- EXERCISE AIM:
All of the data below should be written out exactly.

- GIVEN MATERIAL:
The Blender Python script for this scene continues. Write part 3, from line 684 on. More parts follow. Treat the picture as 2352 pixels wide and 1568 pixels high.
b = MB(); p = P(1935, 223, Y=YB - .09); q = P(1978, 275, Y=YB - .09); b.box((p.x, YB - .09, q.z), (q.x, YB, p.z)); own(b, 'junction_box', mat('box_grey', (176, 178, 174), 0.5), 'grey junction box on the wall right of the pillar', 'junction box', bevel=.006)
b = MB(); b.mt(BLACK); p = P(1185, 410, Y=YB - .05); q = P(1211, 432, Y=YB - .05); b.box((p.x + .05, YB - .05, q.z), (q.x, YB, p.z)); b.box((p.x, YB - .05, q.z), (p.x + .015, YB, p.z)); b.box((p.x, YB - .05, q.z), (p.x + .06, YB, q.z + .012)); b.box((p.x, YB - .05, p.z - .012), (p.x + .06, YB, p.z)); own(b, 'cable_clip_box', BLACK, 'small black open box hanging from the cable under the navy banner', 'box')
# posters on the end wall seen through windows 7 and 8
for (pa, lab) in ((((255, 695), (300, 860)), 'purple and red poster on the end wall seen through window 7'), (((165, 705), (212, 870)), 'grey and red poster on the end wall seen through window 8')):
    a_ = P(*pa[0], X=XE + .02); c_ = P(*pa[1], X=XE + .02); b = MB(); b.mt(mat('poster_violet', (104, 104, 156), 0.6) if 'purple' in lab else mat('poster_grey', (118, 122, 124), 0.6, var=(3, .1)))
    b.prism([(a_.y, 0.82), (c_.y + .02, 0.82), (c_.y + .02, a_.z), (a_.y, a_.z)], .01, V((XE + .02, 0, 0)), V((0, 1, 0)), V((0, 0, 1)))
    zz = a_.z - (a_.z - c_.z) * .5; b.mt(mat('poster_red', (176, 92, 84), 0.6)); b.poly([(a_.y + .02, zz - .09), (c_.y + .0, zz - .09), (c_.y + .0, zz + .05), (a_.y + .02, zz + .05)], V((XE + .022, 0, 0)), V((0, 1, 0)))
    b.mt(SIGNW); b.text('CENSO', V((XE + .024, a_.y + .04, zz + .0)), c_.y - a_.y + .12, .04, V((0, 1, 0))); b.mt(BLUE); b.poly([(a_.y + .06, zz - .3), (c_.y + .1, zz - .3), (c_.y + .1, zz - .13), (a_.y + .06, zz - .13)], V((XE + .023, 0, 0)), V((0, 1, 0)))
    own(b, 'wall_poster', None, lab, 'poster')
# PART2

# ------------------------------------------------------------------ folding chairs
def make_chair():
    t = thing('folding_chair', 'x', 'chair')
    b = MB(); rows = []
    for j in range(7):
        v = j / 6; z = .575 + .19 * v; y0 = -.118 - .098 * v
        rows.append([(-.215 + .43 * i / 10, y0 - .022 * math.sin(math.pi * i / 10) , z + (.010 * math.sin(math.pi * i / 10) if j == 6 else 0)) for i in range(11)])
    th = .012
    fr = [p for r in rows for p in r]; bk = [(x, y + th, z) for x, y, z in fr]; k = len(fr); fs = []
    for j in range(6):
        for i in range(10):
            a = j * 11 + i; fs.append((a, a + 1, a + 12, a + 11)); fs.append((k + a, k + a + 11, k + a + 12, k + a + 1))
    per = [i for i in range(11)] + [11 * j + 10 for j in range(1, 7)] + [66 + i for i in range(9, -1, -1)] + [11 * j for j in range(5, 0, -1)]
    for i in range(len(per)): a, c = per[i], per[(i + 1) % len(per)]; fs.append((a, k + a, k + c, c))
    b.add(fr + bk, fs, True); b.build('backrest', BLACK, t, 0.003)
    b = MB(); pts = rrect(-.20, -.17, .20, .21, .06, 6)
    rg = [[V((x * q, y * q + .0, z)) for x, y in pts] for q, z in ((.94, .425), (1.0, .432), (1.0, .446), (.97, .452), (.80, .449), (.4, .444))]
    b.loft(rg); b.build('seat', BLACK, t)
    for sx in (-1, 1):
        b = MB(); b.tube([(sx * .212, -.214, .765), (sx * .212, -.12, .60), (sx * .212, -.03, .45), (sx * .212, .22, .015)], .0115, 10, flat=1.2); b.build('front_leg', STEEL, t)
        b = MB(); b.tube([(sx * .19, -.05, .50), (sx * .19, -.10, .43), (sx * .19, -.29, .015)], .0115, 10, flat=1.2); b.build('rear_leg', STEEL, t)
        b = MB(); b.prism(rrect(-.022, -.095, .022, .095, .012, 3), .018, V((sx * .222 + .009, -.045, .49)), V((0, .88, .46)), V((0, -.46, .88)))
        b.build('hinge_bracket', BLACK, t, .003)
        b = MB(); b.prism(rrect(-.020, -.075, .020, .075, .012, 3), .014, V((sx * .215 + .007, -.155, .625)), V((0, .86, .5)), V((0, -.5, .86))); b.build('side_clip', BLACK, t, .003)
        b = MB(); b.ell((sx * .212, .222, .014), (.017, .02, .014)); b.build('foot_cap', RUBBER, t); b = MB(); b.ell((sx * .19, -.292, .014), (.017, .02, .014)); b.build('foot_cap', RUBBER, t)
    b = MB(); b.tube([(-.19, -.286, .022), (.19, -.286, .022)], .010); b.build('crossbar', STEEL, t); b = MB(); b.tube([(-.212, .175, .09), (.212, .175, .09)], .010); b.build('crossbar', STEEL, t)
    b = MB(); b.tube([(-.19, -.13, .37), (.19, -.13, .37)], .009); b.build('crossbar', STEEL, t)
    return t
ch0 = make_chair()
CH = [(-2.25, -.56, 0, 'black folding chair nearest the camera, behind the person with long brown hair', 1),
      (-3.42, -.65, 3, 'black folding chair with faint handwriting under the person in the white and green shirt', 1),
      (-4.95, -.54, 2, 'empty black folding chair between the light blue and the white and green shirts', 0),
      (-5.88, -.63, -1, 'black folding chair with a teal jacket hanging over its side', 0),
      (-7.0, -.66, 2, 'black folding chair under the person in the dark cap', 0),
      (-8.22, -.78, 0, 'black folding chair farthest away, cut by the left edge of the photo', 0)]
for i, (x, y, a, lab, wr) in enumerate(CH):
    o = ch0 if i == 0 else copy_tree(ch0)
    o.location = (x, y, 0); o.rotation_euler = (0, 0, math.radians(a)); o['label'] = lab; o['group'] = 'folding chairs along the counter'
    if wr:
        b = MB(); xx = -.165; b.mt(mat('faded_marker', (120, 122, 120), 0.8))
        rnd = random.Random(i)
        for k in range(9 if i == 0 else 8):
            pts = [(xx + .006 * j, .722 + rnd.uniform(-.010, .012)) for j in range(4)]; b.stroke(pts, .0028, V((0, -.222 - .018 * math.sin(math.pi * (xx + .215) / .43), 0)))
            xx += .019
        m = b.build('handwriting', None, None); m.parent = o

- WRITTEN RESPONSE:
The Blender Python script for this scene continues. Write part 3, from line 684 on. More parts follow. Treat the picture as 2352 pixels wide and 1568 pixels high.
b = MB(); p = P(1935, 223, Y=YB - .09); q = P(1978, 275, Y=YB - .09); b.box((p.x, YB - .09, q.z), (q.x, YB, p.z)); own(b, 'junction_box', mat('box_grey', (176, 178, 174), 0.5), 'grey junction box on the wall right of the pillar', 'junction box', bevel=.006)
b = MB(); b.mt(BLACK); p = P(1185, 410, Y=YB - .05); q = P(1211, 432, Y=YB - .05); b.box((p.x + .05, YB - .05, q.z), (q.x, YB, p.z)); b.box((p.x, YB - .05, q.z), (p.x + .015, YB, p.z)); b.box((p.x, YB - .05, q.z), (p.x + .06, YB, q.z + .012)); b.box((p.x, YB - .05, p.z - .012), (p.x + .06, YB, p.z)); own(b, 'cable_clip_box', BLACK, 'small black open box hanging from the cable under the navy banner', 'box')
# posters on the end wall seen through windows 7 and 8
for (pa, lab) in ((((255, 695), (300, 860)), 'purple and red poster on the end wall seen through window 7'), (((165, 705), (212, 870)), 'grey and red poster on the end wall seen through window 8')):
    a_ = P(*pa[0], X=XE + .02); c_ = P(*pa[1], X=XE + .02); b = MB(); b.mt(mat('poster_violet', (104, 104, 156), 0.6) if 'purple' in lab else mat('poster_grey', (118, 122, 124), 0.6, var=(3, .1)))
    b.prism([(a_.y, 0.82), (c_.y + .02, 0.82), (c_.y + .02, a_.z), (a_.y, a_.z)], .01, V((XE + .02, 0, 0)), V((0, 1, 0)), V((0, 0, 1)))
    zz = a_.z - (a_.z - c_.z) * .5; b.mt(mat('poster_red', (176, 92, 84), 0.6)); b.poly([(a_.y + .02, zz - .09), (c_.y + .0, zz - .09), (c_.y + .0, zz + .05), (a_.y + .02, zz + .05)], V((XE + .022, 0, 0)), V((0, 1, 0)))
    b.mt(SIGNW); b.text('CENSO', V((XE + .024, a_.y + .04, zz + .0)), c_.y - a_.y + .12, .04, V((0, 1, 0))); b.mt(BLUE); b.poly([(a_.y + .06, zz - .3), (c_.y + .1, zz - .3), (c_.y + .1, zz - .13), (a_.y + .06, zz - .13)], V((XE + .023, 0, 0)), V((0, 1, 0)))
    own(b, 'wall_poster', None, lab, 'poster')
# PART2

# ------------------------------------------------------------------ folding chairs
def make_chair():
    t = thing('folding_chair', 'x', 'chair')
    b = MB(); rows = []
    for j in range(7):
        v = j / 6; z = .575 + .19 * v; y0 = -.118 - .098 * v
        rows.append([(-.215 + .43 * i / 10, y0 - .022 * math.sin(math.pi * i / 10) , z + (.010 * math.sin(math.pi * i / 10) if j == 6 else 0)) for i in range(11)])
    th = .012
    fr = [p for r in rows for p in r]; bk = [(x, y + th, z) for x, y, z in fr]; k = len(fr); fs = []
    for j in range(6):
        for i in range(10):
            a = j * 11 + i; fs.append((a, a + 1, a + 12, a + 11)); fs.append((k + a, k + a + 11, k + a + 12, k + a + 1))
    per = [i for i in range(11)] + [11 * j + 10 for j in range(1, 7)] + [66 + i for i in range(9, -1, -1)] + [11 * j for j in range(5, 0, -1)]
    for i in range(len(per)): a, c = per[i], per[(i + 1) % len(per)]; fs.append((a, k + a, k + c, c))
    b.add(fr + bk, fs, True); b.build('backrest', BLACK, t, 0.003)
    b = MB(); pts = rrect(-.20, -.17, .20, .21, .06, 6)
    rg = [[V((x * q, y * q + .0, z)) for x, y in pts] for q, z in ((.94, .425), (1.0, .432), (1.0, .446), (.97, .452), (.80, .449), (.4, .444))]
    b.loft(rg); b.build('seat', BLACK, t)
    for sx in (-1, 1):
        b = MB(); b.tube([(sx * .212, -.214, .765), (sx * .212, -.12, .60), (sx * .212, -.03, .45), (sx * .212, .22, .015)], .0115, 10, flat=1.2); b.build('front_leg', STEEL, t)
        b = MB(); b.tube([(sx * .19, -.05, .50), (sx * .19, -.10, .43), (sx * .19, -.29, .015)], .0115, 10, flat=1.2); b.build('rear_leg', STEEL, t)
        b = MB(); b.prism(rrect(-.022, -.095, .022, .095, .012, 3), .018, V((sx * .222 + .009, -.045, .49)), V((0, .88, .46)), V((0, -.46, .88)))
        b.build('hinge_bracket', BLACK, t, .003)
        b = MB(); b.prism(rrect(-.020, -.075, .020, .075, .012, 3), .014, V((sx * .215 + .007, -.155, .625)), V((0, .86, .5)), V((0, -.5, .86))); b.build('side_clip', BLACK, t, .003)
        b = MB(); b.ell((sx * .212, .222, .014), (.017, .02, .014)); b.build('foot_cap', RUBBER, t); b = MB(); b.ell((sx * .19, -.292, .014), (.017, .02, .014)); b.build('foot_cap', RUBBER, t)
    b = MB(); b.tube([(-.19, -.286, .022), (.19, -.286, .022)], .010); b.build('crossbar', STEEL, t); b = MB(); b.tube([(-.212, .175, .09), (.212, .175, .09)], .010); b.build('crossbar', STEEL, t)
    b = MB(); b.tube([(-.19, -.13, .37), (.19, -.13, .37)], .009); b.build('crossbar', STEEL, t)
    return t
ch0 = make_chair()
CH = [(-2.25, -.56, 0, 'black folding chair nearest the camera, behind the person with long brown hair', 1),
      (-3.42, -.65, 3, 'black folding chair with faint handwriting under the person in the white and green shirt', 1),
      (-4.95, -.54, 2, 'empty black folding chair between the light blue and the white and green shirts', 0),
      (-5.88, -.63, -1, 'black folding chair with a teal jacket hanging over its side', 0),
      (-7.0, -.66, 2, 'black folding chair under the person in the dark cap', 0),
      (-8.22, -.78, 0, 'black folding chair farthest away, cut by the left edge of the photo', 0)]
for i, (x, y, a, lab, wr) in enumerate(CH):
    o = ch0 if i == 0 else copy_tree(ch0)
    o.location = (x, y, 0); o.rotation_euler = (0, 0, math.radians(a)); o['label'] = lab; o['group'] = 'folding chairs along the counter'
    if wr:
        b = MB(); xx = -.165; b.mt(mat('faded_marker', (120, 122, 120), 0.8))
        rnd = random.Random(i)
        for k in range(9 if i == 0 else 8):
            pts = [(xx + .006 * j, .722 + rnd.uniform(-.010, .012)) for j in range(4)]; b.stroke(pts, .0028, V((0, -.222 - .018 * math.sin(math.pi * (xx + .215) / .43), 0)))
            xx += .019
        m = b.build('handwriting', None, None); m.parent = o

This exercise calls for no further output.